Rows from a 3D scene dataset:
········
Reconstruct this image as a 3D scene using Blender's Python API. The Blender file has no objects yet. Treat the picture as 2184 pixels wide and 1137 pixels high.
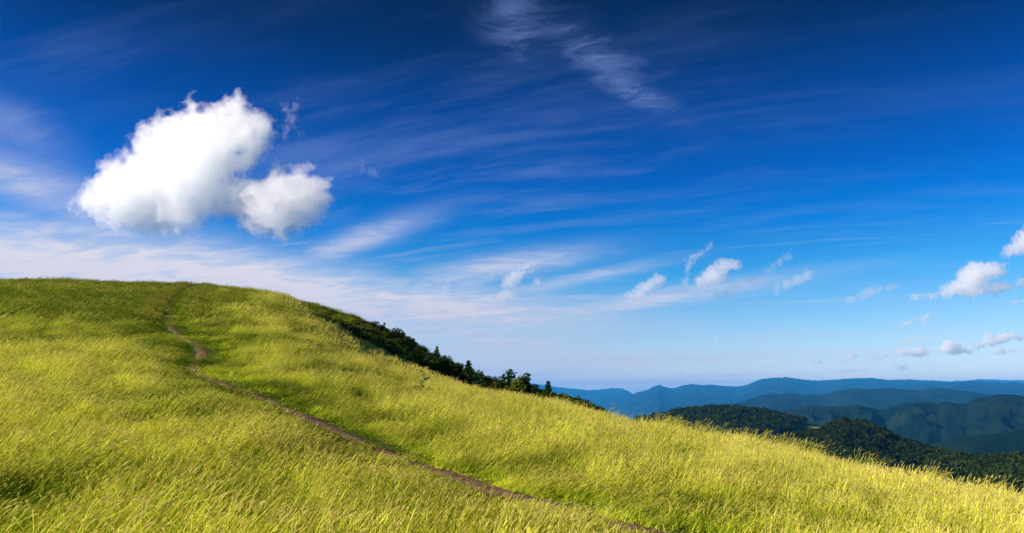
import bpy, math, random
import numpy as np
from mathutils import Vector, Matrix

random.seed(7)
RNG = np.random.default_rng(11)
SC = bpy.context.scene
COL = SC.collection
R_ = math.radians

# ------------------------------------------------------------------ camera
F_PX, CX, CY = 1619.0, 1092.0, 568.5          # focal length and centre in photo pixels (2184 wide)
PITCH = R_(9.52)
SP, CP = math.sin(PITCH), math.cos(PITCH)
cam_data = bpy.data.cameras.new('camera')
cam_data.sensor_width = 36.0
cam_data.lens = 36.0 * F_PX / 2184.0
cam_data.clip_start = 0.05
cam_data.clip_end = 120000.0
cam = bpy.data.objects.new('camera', cam_data)
cam.location = (0, 0, 0)
cam.rotation_euler = (math.pi / 2 + PITCH, 0, 0)
COL.objects.link(cam)
SC.camera = cam

# ------------------------------------------------------------------ sun, sky, exposure
SUN_AZ, SUN_EL = R_(-98.0), R_(24.0)          # azimuth measured from +Y towards +X
SUN_DIR = Vector((math.sin(SUN_AZ) * math.cos(SUN_EL), math.cos(SUN_AZ) * math.cos(SUN_EL), math.sin(SUN_EL)))
sun_data = bpy.data.lights.new('sun', 'SUN')
sun_data.energy = 5.0
sun_data.angle = R_(0.5)
sun_data.color = (1.0, 0.945, 0.84)
sun = bpy.data.objects.new('sun', sun_data)
sun.rotation_euler = (-SUN_DIR).to_track_quat('-Z', 'Y').to_euler()
sun.location = (0, 0, 50)
COL.objects.link(sun)

SC.view_settings.view_transform = 'Standard'
SC.view_settings.look = 'None'
SC.view_settings.exposure = 1.0
SC.view_settings.gamma = 1.0
SC.view_settings.use_curve_mapping = False
SC.cycles.max_bounces = 40
SC.cycles.diffuse_bounces = 2
SC.cycles.glossy_bounces = 1
SC.cycles.transmission_bounces = 4
SC.cycles.volume_bounces = 40
SC.cycles.transparent_max_bounces = 8
SC.cycles.use_denoising = True
SC.cycles.denoiser = 'OPENIMAGEDENOISE'
SC.cycles.denoising_input_passes = 'RGB_ALBEDO_NORMAL'
SC.cycles.denoising_prefilter = 'NONE'
SC.cycles.use_adaptive_sampling = False
SC.cycles.sample_clamp_indirect = 1.2


def pix_dir(px, py):
    """World direction of a photo pixel (arrays allowed), not normalised."""
    x = (np.asarray(px, float) - CX) / F_PX
    v = (CY - np.asarray(py, float)) / F_PX
    return np.stack([x + 0 * v, CP - v * SP + 0 * x, SP + v * CP + 0 * x], -1)


def unit(v):
    v = np.asarray(v, float)
    return v / np.linalg.norm(v, axis=-1, keepdims=True)


class NT:
    """Tiny helper for node trees."""
    def __init__(self, tree):
        self.t = tree

    def n(self, kind, ins=None, **props):
        nd = self.t.nodes.new(kind)
        for k, v in props.items():
            setattr(nd, k, v)
        for k, v in (ins or {}).items():
            self.set(nd.inputs[k], v)
        return nd

    def set(self, sock, v):
        if isinstance(v, bpy.types.NodeSocket):
            self.t.links.new(v, sock)
        elif isinstance(v, bpy.types.Node):
            self.t.links.new(v.outputs[0], sock)
        else:
            sock.default_value = v

    def m(self, op, a, b=0.0, c=None, clamp=False):
        nd = self.t.nodes.new('ShaderNodeMath')
        nd.operation = op
        nd.use_clamp = clamp
        self.set(nd.inputs[0], a)
        self.set(nd.inputs[1], b)
        if c is not None:
            self.set(nd.inputs[2], c)
        return nd.outputs[0]

    def vm(self, op, a, b=None, scale=None):
        nd = self.t.nodes.new('ShaderNodeVectorMath')
        nd.operation = op
        self.set(nd.inputs[0], a)
        if b is not None:
            self.set(nd.inputs[1], b)
        if scale is not None:
            self.set(nd.inputs['Scale'], scale)
        return nd.outputs['Value'] if op in ('DOT_PRODUCT', 'LENGTH', 'DISTANCE') else nd.outputs['Vector']

    def rng(self, v, a, b, lo=0.0, hi=1.0, smooth=True):
        nd = self.t.nodes.new('ShaderNodeMapRange')
        nd.interpolation_type = 'SMOOTHSTEP' if smooth else 'LINEAR'
        self.set(nd.inputs['Value'], v)
        nd.inputs['From Min'].default_value = a
        nd.inputs['From Max'].default_value = b
        nd.inputs['To Min'].default_value = lo
        nd.inputs['To Max'].default_value = hi
        return nd.outputs[0]

    def mix(self, f, a, b, blend='MIX'):
        nd = self.t.nodes.new('ShaderNodeMix')
        nd.data_type = 'RGBA'
        nd.blend_type = blend
        self.set(nd.inputs['Factor'], f)
        self.set(nd.inputs['A'], a)
        self.set(nd.inputs['B'], b)
        return nd.outputs['Result']

    def ramp(self, f, stops, interp='LINEAR'):
        nd = self.t.nodes.new('ShaderNodeValToRGB')
        cr = nd.color_ramp
        cr.interpolation = interp
        while len(cr.elements) > 1:
            cr.elements.remove(cr.elements[-1])
        cr.elements[0].position = stops[0][0]
        cr.elements[0].color = (*stops[0][1], 1)
        for p, c in stops[1:]:
            e = cr.elements.new(p)
            e.color = (*c, 1)
        self.set(nd.inputs['Fac'], f)
        return nd.outputs['Color']

    def noise(self, vec, scale, detail=4.0, rough=0.5, dist=0.0, out='Fac', kind=None):
        nd = self.t.nodes.new('ShaderNodeTexNoise')
        self.set(nd.inputs['Vector'], vec)
        nd.inputs['Scale'].default_value = scale
        nd.inputs['Detail'].default_value = detail
        nd.inputs['Roughness'].default_value = rough
        nd.inputs['Distortion'].default_value = dist
        return nd.outputs[out]


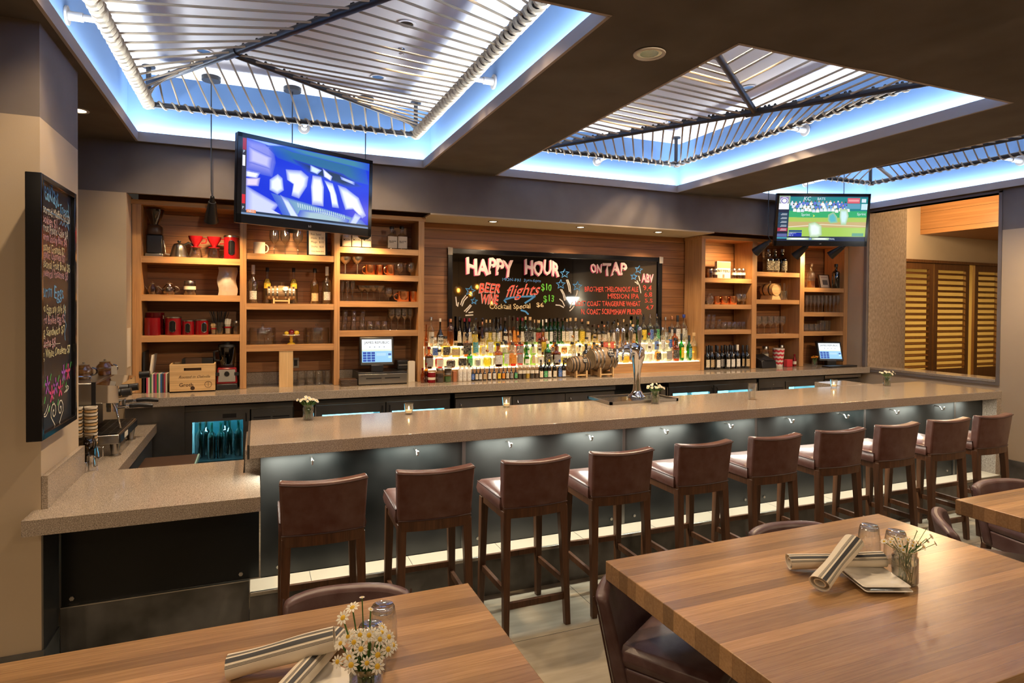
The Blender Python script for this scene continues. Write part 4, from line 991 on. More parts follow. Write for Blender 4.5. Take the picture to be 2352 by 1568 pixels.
def canister(label, u0, u1, vt, z, Y, win=1, lidm='stainless', wx=0):
    a, b = at(u0, vt, Y=Y), at(u1, vt, Y=Y); h = a.z-z; r = (b.x-a.x)/2; cx = (a.x+b.x)/2; o = (cx, Y, z+.001)
    t = thing('storage_canister', label, 'canister', o, 'red storage canisters')
    MB().lathe([(r, 0), (r*1.01, .004), (r, h*.93), (r*.9, h*.94)], o, 22).build('body', 'red_enamel', t)
    MB().lathe([(r*1.03, h*.92), (r*1.03, h*.985), (r*.95, h), (0, h)], o, 22).build('lid', lidm, t)
    if win:
        ww, wh, zc_ = r*.36, h*.3, z+h*.48
        def on(dx, dz, d): xx = wx+dx; return (cx+xx, Y-math.sqrt(max(r*r-xx*xx, 1e-6))-d, zc_+dz)
        V, n_ = [], 7
        for j_ in range(13):
            dz = -wh+2*wh*j_/12; e = abs(dz)-(wh-ww); hw = math.sqrt(max(ww*ww-max(e, 0)**2, 1e-7))
            V += [on(-hw+2*hw*i_/(n_-1), dz, .0015) for i_ in range(n_)]
        MB().add(V, [(a_*n_+b_, a_*n_+b_+1, (a_+1)*n_+b_+1, (a_+1)*n_+b_) for a_ in range(12) for b_ in range(n_-1)], True).build('window', 'black_gloss', t)
        ring = [on(ww*math.cos(q), ww*math.sin(q)+(wh-ww)*(1 if math.sin(q) > 0 else -1), .002) for q in [2*PI*k_/28+.01 for k_ in range(28)]]
        MB().tube(ring, .0035, 5, closed=True).build('window_rim', 'chrome', t)
    return t
canister('tall red canister with a window, at the right end of the top shelf', 514, 550, 541, z, 6.33)
z = B1[1]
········
INSTRUCTION
Beginning at the line where "The Blender Python" appears, extract each line through the end of the data above; keep them exact and include nothing else.

SOLUTION FOR THIS PROBLEM
The Blender Python script for this scene continues. Write part 4, from line 991 on. More parts follow. Write for Blender 4.5. Take the picture to be 2352 by 1568 pixels.
def canister(label, u0, u1, vt, z, Y, win=1, lidm='stainless', wx=0):
    a, b = at(u0, vt, Y=Y), at(u1, vt, Y=Y); h = a.z-z; r = (b.x-a.x)/2; cx = (a.x+b.x)/2; o = (cx, Y, z+.001)
    t = thing('storage_canister', label, 'canister', o, 'red storage canisters')
    MB().lathe([(r, 0), (r*1.01, .004), (r, h*.93), (r*.9, h*.94)], o, 22).build('body', 'red_enamel', t)
    MB().lathe([(r*1.03, h*.92), (r*1.03, h*.985), (r*.95, h), (0, h)], o, 22).build('lid', lidm, t)
    if win:
        ww, wh, zc_ = r*.36, h*.3, z+h*.48
        def on(dx, dz, d): xx = wx+dx; return (cx+xx, Y-math.sqrt(max(r*r-xx*xx, 1e-6))-d, zc_+dz)
        V, n_ = [], 7
        for j_ in range(13):
            dz = -wh+2*wh*j_/12; e = abs(dz)-(wh-ww); hw = math.sqrt(max(ww*ww-max(e, 0)**2, 1e-7))
            V += [on(-hw+2*hw*i_/(n_-1), dz, .0015) for i_ in range(n_)]
        MB().add(V, [(a_*n_+b_, a_*n_+b_+1, (a_+1)*n_+b_+1, (a_+1)*n_+b_) for a_ in range(12) for b_ in range(n_-1)], True).build('window', 'black_gloss', t)
        ring = [on(ww*math.cos(q), ww*math.sin(q)+(wh-ww)*(1 if math.sin(q) > 0 else -1), .002) for q in [2*PI*k_/28+.01 for k_ in range(28)]]
        MB().tube(ring, .0035, 5, closed=True).build('window_rim', 'chrome', t)
    return t
canister('tall red canister with a window, at the right end of the top shelf', 514, 550, 541, z, 6.33)
z = B1[1]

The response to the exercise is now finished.